[Entries with scene source code]
..........
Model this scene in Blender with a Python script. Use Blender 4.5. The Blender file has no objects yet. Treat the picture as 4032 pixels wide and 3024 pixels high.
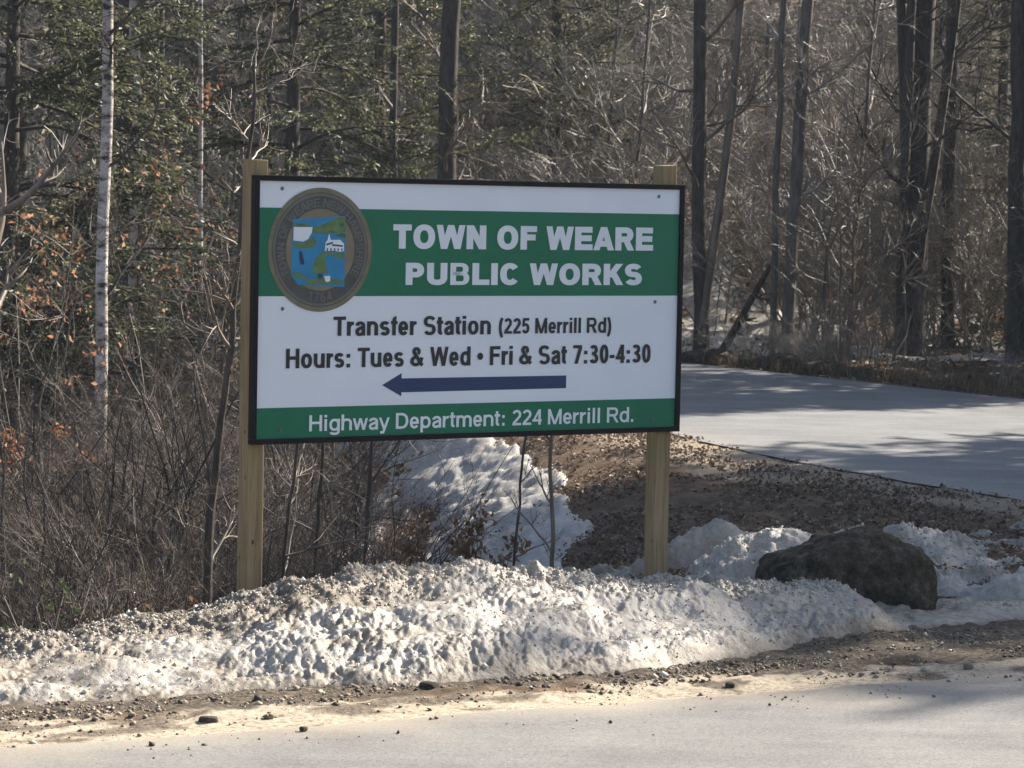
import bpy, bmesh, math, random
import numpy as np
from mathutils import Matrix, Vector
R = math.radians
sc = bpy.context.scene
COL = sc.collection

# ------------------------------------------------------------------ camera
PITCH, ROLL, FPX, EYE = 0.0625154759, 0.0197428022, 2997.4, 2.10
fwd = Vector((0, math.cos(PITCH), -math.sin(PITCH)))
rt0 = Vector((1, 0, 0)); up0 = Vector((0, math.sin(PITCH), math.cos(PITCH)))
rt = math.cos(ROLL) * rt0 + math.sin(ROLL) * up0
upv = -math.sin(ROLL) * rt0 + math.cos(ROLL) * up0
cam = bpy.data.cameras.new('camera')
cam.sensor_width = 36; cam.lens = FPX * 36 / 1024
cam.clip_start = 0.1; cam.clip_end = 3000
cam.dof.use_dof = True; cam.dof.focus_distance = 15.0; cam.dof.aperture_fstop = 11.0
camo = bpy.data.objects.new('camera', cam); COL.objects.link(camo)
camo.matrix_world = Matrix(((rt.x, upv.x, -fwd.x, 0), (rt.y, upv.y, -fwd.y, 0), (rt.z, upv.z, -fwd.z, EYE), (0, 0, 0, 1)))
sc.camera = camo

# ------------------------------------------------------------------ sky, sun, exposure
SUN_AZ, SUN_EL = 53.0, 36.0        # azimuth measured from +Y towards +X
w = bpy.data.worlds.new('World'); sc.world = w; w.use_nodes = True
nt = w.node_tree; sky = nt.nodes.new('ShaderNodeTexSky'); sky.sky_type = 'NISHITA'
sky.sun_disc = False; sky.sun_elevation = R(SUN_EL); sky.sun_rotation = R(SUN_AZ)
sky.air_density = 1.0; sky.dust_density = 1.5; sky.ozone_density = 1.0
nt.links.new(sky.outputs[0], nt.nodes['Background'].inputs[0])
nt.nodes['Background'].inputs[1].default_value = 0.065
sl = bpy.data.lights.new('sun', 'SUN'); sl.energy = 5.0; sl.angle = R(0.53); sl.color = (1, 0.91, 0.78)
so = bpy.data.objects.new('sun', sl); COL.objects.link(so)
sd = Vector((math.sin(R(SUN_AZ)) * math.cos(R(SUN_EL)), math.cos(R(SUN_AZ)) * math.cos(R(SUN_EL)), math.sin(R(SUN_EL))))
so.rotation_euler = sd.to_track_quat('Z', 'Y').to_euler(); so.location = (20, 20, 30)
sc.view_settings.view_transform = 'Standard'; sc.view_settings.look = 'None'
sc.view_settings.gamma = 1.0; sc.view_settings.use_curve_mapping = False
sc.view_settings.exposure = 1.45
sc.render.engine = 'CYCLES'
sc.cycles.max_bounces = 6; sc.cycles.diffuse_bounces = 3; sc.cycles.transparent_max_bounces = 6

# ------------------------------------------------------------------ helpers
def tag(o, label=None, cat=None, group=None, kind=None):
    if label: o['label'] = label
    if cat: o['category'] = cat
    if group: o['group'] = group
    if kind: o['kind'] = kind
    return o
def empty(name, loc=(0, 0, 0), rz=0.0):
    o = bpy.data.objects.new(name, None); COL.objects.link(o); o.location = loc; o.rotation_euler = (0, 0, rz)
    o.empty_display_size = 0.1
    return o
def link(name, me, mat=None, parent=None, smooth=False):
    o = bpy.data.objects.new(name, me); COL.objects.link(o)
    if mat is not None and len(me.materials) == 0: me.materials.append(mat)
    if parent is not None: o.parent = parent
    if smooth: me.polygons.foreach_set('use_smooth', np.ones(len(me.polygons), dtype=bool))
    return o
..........
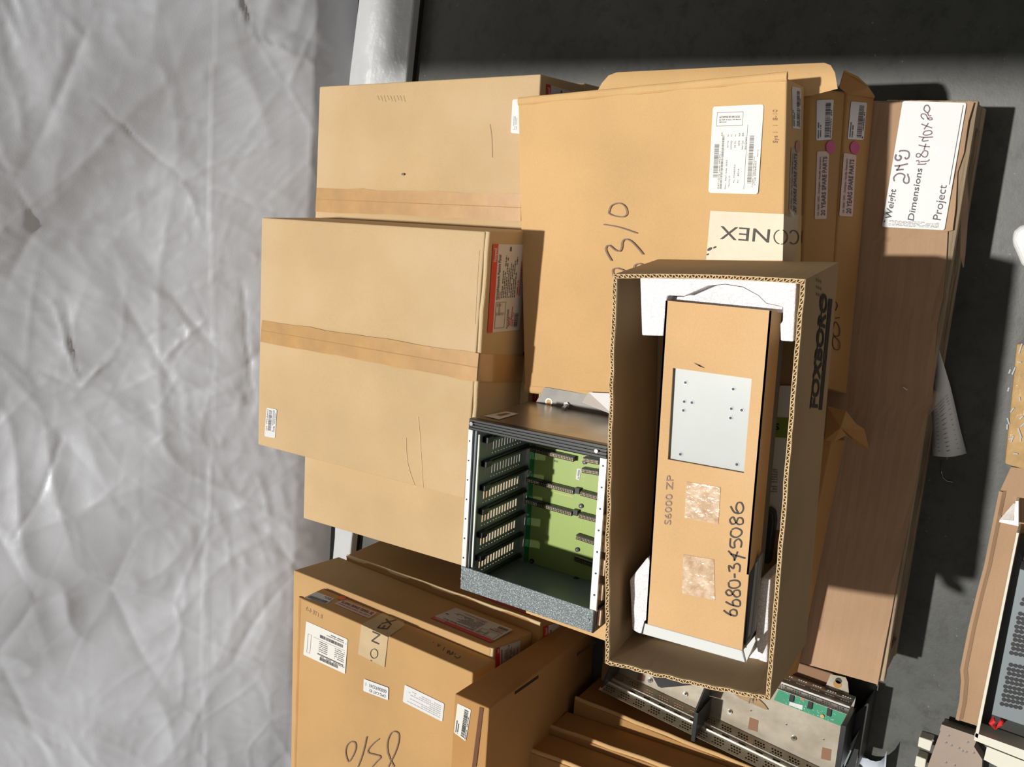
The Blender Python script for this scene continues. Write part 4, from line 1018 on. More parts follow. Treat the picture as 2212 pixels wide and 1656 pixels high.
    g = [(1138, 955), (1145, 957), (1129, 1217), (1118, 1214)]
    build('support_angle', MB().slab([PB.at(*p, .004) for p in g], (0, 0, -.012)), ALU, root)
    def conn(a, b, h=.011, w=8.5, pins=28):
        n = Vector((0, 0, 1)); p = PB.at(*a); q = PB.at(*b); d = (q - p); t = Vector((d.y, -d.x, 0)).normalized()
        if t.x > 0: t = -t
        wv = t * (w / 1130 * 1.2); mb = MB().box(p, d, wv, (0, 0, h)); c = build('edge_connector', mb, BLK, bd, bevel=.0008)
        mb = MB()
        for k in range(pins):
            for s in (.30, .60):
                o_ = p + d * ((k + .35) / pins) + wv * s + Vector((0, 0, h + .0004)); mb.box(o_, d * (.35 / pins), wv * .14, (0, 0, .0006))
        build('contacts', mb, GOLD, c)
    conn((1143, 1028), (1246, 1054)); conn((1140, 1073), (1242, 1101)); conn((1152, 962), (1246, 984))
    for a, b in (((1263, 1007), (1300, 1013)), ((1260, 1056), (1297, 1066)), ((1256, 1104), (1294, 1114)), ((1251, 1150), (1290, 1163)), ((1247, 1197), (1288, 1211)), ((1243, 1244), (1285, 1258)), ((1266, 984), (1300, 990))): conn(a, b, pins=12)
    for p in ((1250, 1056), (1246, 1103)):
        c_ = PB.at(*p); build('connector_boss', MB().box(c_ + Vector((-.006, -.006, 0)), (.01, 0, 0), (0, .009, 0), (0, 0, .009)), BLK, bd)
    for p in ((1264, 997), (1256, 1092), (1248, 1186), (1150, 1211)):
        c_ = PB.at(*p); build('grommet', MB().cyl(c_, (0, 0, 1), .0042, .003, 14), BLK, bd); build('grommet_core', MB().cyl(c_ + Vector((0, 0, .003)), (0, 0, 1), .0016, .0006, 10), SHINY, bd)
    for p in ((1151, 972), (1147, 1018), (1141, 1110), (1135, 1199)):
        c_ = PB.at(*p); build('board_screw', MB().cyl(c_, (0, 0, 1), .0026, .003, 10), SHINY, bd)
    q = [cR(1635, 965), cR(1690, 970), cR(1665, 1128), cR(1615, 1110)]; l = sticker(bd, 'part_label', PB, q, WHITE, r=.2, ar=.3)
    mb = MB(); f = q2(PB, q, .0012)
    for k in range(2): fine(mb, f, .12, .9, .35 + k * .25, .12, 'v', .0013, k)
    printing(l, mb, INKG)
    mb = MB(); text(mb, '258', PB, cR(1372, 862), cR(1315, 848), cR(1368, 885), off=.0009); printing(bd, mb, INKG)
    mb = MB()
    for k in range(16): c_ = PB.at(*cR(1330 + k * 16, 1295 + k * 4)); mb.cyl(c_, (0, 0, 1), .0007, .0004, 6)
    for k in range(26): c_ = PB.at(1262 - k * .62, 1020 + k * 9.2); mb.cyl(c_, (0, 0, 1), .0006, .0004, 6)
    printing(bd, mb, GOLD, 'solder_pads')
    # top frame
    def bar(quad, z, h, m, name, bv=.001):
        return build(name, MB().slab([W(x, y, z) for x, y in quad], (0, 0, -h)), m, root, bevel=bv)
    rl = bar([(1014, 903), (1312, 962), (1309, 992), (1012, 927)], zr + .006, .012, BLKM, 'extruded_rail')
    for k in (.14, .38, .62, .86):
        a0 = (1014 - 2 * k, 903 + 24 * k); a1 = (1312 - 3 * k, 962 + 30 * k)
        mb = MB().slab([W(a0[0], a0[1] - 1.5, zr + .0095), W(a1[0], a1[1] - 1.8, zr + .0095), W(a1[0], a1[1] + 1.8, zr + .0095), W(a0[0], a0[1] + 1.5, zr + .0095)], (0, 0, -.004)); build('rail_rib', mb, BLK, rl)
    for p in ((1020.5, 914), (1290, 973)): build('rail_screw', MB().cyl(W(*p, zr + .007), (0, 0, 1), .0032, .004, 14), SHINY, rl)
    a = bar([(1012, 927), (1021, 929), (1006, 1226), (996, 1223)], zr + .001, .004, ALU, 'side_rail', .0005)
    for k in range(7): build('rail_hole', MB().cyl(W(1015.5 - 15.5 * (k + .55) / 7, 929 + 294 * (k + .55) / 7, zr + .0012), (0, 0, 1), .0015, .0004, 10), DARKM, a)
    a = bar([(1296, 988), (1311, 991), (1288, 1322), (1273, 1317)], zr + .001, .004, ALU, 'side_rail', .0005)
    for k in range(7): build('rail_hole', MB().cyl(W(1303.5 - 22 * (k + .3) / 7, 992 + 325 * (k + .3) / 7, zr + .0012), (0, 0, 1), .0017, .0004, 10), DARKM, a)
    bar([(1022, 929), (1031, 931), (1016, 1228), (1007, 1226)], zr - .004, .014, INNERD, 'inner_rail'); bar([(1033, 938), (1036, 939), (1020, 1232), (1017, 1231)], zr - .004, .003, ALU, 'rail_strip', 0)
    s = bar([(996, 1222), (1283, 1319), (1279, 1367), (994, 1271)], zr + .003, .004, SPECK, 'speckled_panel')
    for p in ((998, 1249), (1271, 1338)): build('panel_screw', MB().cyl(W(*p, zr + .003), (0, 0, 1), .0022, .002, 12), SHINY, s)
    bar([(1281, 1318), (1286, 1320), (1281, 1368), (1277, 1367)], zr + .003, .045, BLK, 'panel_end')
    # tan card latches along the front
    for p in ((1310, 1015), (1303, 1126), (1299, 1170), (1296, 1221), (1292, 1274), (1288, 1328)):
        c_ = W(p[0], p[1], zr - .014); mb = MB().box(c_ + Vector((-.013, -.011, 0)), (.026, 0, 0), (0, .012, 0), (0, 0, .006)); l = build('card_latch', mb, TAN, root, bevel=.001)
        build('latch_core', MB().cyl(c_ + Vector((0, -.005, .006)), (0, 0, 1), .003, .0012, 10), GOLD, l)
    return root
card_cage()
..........
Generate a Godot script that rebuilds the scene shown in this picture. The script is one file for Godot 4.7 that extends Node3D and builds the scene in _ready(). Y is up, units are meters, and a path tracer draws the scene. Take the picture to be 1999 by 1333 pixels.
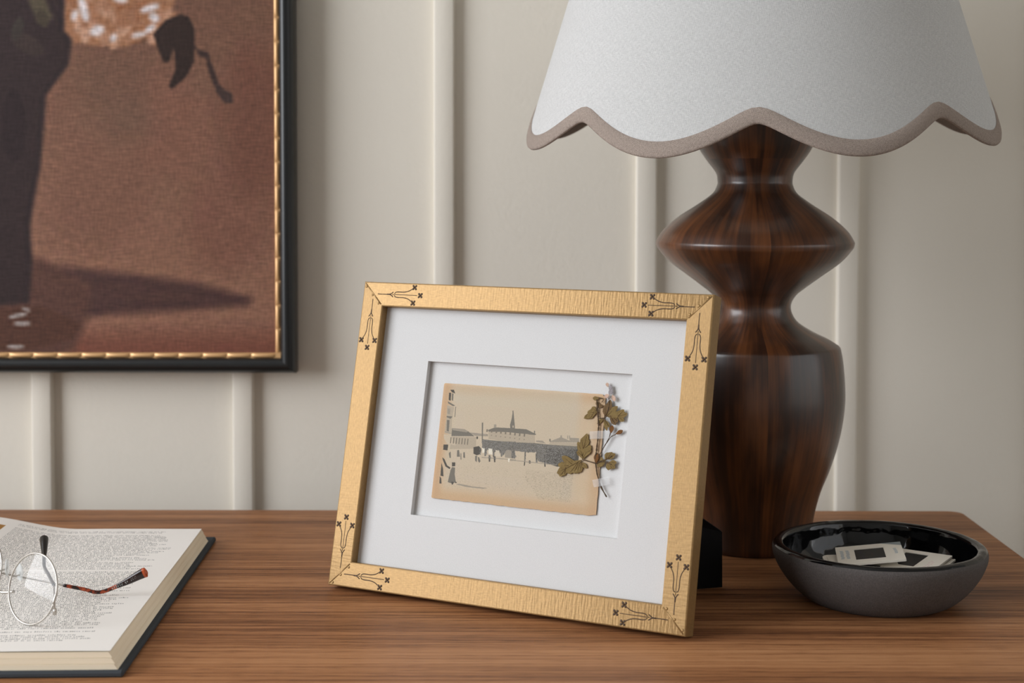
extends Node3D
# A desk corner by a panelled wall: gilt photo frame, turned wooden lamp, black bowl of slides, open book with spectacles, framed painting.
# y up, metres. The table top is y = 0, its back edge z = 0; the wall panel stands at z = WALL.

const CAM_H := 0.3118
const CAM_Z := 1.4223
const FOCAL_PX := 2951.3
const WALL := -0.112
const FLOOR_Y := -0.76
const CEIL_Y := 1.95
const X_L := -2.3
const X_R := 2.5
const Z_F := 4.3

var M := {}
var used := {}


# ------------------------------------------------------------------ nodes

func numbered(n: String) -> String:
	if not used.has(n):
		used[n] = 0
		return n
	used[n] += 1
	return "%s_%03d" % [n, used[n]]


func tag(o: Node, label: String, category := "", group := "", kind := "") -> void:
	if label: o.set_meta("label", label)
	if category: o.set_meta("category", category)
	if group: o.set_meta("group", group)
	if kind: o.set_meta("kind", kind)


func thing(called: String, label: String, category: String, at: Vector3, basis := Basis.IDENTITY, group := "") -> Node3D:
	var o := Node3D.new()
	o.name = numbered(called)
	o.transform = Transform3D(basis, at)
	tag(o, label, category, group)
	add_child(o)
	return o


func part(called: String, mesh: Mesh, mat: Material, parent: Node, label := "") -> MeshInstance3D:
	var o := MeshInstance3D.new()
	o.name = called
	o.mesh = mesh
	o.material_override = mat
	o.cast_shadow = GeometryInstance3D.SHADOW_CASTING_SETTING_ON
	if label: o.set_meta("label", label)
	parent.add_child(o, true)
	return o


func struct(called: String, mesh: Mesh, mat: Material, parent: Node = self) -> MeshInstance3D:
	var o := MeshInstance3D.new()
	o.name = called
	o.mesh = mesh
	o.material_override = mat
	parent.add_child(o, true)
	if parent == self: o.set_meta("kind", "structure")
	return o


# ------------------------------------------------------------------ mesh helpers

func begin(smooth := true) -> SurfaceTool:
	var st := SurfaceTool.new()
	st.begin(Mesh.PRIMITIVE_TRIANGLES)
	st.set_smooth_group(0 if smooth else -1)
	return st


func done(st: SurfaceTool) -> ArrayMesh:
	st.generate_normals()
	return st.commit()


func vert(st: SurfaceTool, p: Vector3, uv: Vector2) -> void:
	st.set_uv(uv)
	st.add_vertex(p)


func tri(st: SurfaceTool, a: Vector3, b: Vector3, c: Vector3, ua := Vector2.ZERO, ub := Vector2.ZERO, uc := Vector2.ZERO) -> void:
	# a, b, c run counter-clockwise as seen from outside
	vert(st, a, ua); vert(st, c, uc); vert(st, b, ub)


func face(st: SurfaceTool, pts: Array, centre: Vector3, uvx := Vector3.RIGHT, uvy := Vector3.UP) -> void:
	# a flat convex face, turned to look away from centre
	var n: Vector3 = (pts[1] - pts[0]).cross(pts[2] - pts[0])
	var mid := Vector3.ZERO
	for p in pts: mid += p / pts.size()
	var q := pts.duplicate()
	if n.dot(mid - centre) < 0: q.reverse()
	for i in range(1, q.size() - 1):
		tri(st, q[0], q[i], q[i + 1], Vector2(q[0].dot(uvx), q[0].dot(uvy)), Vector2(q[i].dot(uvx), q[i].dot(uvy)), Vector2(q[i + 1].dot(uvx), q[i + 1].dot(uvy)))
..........
## [Given request]
Return exactly the lines from the one with "Model this scene" to the one with "COL = sc.collection", inclusive, and nothing else; skip the pictures.

## [Answer to this problem]
Model this scene in Blender with a Python script. Use Blender 4.5. The Blender file has no objects yet. Treat the picture as 4032 pixels wide and 3024 pixels high.
import bpy, bmesh, math, random
import numpy as np
from mathutils import Matrix, Vector
R = math.radians
sc = bpy.context.scene
COL = sc.collection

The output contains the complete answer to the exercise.